Not really, my teacher is horrible at teaching so I have to learn everything for Chemistry online by myself. Read it and I'm guessing I have to set a ratio of Oxygen to Methane gas which would be 2/4 then do something?

Use the ratio to find number of moles of oxygen needed to burn the methane. Then follow AWK's advice.

[Vultux]

So it would be (1.40*10^-4)/2 which makes 0.00007 moles of Oxygen then what? Do I multiply by Avagadros to get volume?

[AWK]

(1.40*10-4)/2

Do I multiply by Avagadros to get volume?

[Borek]

So it would be (1.40*10^-4)/2

No. Look at the reaction equation - every mole of methane needs TWO moles of oxygen. If so, 1.40*10^-4 moles of methane need how many?

then what? Do I multiply by Avagadros to get volume?

No. Avogadro's number tells you how many molecules are in the mole, not what volume they occupy.

Do you know how to deal with units?

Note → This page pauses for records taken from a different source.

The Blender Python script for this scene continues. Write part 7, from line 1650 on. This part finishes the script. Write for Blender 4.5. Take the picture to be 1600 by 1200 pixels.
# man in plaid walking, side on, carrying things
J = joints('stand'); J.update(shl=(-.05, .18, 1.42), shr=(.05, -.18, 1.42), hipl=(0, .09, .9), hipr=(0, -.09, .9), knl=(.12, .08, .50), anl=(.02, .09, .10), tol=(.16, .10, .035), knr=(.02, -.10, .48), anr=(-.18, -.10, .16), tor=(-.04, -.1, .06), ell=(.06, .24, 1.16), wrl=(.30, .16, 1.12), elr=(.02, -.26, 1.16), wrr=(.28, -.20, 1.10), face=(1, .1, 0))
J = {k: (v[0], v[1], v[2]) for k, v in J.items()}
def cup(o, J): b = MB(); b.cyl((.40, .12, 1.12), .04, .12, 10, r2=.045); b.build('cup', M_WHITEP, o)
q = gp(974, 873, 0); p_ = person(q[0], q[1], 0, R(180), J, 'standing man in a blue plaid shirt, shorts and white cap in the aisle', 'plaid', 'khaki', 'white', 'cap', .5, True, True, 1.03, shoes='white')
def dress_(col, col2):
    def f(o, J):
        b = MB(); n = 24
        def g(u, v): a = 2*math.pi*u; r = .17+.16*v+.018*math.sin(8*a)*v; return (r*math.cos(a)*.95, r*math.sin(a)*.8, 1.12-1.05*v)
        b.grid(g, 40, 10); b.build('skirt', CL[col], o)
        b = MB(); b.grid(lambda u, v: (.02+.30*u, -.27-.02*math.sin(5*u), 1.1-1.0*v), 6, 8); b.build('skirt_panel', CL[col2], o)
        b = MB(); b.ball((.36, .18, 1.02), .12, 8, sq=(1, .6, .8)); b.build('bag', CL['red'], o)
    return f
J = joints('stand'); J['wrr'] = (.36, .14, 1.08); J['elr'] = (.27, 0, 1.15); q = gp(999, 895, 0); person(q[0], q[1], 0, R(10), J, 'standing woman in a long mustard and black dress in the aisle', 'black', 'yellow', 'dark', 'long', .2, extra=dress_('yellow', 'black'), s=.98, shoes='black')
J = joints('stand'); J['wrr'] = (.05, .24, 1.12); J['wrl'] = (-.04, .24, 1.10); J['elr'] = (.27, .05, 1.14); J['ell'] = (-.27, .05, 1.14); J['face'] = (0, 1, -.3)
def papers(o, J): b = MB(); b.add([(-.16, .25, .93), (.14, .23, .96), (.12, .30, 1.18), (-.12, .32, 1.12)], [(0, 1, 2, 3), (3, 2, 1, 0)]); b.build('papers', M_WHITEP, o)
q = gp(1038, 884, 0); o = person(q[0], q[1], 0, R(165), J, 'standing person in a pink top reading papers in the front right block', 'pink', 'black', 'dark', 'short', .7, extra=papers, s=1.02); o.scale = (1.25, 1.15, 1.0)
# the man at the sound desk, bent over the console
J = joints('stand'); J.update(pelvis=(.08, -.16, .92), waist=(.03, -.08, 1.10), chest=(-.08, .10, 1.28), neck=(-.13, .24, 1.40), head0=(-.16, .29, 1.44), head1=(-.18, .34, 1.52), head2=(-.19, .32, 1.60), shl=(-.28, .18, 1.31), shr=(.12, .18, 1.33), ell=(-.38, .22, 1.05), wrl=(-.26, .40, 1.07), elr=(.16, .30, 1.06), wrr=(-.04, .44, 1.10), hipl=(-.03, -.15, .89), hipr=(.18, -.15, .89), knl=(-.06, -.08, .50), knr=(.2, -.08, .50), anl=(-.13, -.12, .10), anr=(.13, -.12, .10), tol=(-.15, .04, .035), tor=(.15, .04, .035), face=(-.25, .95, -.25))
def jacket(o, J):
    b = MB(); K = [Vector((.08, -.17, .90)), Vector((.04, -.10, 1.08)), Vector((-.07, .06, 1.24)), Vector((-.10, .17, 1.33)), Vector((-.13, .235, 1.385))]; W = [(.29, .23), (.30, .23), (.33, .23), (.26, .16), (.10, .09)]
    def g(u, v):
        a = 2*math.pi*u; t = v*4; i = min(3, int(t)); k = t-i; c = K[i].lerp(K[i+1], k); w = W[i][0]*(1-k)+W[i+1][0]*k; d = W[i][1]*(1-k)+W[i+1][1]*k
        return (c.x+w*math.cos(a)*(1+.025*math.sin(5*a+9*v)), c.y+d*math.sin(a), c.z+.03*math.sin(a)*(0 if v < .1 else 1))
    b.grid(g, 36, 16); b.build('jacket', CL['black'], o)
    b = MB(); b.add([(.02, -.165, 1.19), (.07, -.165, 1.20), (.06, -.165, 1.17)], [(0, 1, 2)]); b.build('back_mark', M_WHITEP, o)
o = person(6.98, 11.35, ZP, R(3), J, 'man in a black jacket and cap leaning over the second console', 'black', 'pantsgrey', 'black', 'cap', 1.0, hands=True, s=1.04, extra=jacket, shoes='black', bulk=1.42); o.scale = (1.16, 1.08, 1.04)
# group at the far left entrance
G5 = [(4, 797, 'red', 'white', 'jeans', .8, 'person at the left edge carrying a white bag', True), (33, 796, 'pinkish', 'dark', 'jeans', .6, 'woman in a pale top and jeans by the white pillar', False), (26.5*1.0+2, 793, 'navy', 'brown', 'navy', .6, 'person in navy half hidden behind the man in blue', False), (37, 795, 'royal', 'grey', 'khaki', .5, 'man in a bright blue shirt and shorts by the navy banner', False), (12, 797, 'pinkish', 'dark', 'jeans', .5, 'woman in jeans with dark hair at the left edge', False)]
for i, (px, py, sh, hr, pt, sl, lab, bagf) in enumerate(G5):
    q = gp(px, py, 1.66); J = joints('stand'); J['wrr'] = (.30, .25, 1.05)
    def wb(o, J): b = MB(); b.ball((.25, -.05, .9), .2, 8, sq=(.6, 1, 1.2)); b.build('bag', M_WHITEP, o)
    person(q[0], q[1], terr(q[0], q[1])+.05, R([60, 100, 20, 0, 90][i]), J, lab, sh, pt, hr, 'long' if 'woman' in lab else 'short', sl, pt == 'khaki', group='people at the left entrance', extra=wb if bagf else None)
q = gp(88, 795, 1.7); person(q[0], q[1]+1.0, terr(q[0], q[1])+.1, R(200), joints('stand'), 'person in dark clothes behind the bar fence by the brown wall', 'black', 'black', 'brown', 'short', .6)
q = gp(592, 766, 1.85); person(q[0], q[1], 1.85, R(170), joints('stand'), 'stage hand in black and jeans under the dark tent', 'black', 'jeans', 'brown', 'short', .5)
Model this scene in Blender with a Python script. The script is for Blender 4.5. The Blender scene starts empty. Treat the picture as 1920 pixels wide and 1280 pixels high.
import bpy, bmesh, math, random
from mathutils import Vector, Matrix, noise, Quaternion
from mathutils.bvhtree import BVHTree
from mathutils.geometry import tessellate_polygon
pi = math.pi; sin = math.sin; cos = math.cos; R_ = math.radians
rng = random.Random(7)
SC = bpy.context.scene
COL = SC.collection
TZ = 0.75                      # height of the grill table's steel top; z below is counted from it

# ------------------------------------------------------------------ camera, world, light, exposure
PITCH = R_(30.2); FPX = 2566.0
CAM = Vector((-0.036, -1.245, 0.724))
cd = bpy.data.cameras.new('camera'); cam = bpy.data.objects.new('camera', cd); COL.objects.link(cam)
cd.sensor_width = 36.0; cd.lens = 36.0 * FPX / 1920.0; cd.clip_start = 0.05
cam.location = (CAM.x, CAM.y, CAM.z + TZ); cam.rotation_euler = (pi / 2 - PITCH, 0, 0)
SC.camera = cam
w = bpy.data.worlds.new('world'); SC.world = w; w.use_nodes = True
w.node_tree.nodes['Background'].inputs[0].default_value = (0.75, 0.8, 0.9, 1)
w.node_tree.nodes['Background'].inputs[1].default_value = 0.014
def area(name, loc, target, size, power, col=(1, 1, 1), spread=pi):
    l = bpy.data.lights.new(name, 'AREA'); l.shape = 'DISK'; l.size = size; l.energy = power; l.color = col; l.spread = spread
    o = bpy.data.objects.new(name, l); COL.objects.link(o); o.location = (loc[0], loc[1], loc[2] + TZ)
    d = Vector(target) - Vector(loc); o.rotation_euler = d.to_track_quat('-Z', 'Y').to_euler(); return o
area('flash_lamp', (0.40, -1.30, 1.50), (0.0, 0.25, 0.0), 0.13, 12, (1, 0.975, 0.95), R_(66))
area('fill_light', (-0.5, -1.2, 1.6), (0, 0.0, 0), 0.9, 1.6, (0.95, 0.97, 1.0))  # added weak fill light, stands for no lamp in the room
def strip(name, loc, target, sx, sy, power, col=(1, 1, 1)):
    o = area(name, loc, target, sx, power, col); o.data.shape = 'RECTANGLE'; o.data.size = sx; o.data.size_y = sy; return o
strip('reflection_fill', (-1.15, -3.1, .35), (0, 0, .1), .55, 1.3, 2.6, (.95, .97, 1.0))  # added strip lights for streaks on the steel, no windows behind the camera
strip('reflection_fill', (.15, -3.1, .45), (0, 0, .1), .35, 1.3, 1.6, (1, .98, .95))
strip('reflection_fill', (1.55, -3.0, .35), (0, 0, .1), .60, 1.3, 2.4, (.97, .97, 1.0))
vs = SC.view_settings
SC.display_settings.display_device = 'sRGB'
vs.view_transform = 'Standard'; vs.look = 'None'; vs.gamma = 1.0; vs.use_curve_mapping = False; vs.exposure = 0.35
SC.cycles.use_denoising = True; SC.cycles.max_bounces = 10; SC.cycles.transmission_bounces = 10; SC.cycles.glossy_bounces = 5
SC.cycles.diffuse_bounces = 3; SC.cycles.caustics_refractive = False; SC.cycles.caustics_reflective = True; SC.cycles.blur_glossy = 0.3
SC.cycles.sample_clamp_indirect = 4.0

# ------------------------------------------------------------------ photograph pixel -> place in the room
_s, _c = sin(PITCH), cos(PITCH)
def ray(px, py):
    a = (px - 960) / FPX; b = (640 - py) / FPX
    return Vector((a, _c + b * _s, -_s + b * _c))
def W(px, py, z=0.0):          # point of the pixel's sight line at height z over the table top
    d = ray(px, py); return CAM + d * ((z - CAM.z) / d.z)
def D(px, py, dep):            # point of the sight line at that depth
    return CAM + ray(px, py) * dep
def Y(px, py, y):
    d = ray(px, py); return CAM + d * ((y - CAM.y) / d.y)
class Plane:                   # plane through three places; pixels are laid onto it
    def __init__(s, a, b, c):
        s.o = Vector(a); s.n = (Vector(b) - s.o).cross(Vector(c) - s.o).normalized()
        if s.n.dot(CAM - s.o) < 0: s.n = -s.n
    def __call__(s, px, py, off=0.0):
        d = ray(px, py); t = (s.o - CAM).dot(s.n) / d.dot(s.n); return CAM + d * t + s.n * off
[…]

Avogadro's number has units of

[tex]\frac{number~of~molecules}{mole}[/tex]
Number of moles has - not surprisingly - units of just [itex]mole[/itex]. When you multiply the two, you get
[tex]mole\times\frac{number~of~molecules}{mole}[/tex]
Mole cancels out and the result is [itex]number~of~molecules[/itex].

Do you know what is a volume occupied by 1 mole of a gas at STP? Or do you know the ideal gas equation? If not, google these things.

[Vultux]

Would it be 2.8*10^-4 moles of Oxygen? and then multiply that 22.4? Sorry if I'm being retarded and dumb, It's just that my teacher taught us conversions the first week during school and it's been a while.

[Borek]

Would it be 2.8*10^-4 moles of Oxygen? and then multiply that 22.4?

Yes.

Sorry if I'm being retarded and dumb, It's just that my teacher taught us conversions the first week during school and it's been a while.

I strongly suggest you get back to conversions then, as you will need them all the time.

[Vultux]

So the answer would be 6.3*10^-3 liters of Oxygen?

I strongly suggest you get back to conversions then, as you will need them all the time.

Yeah I know, I'll be learning it after I finish this today.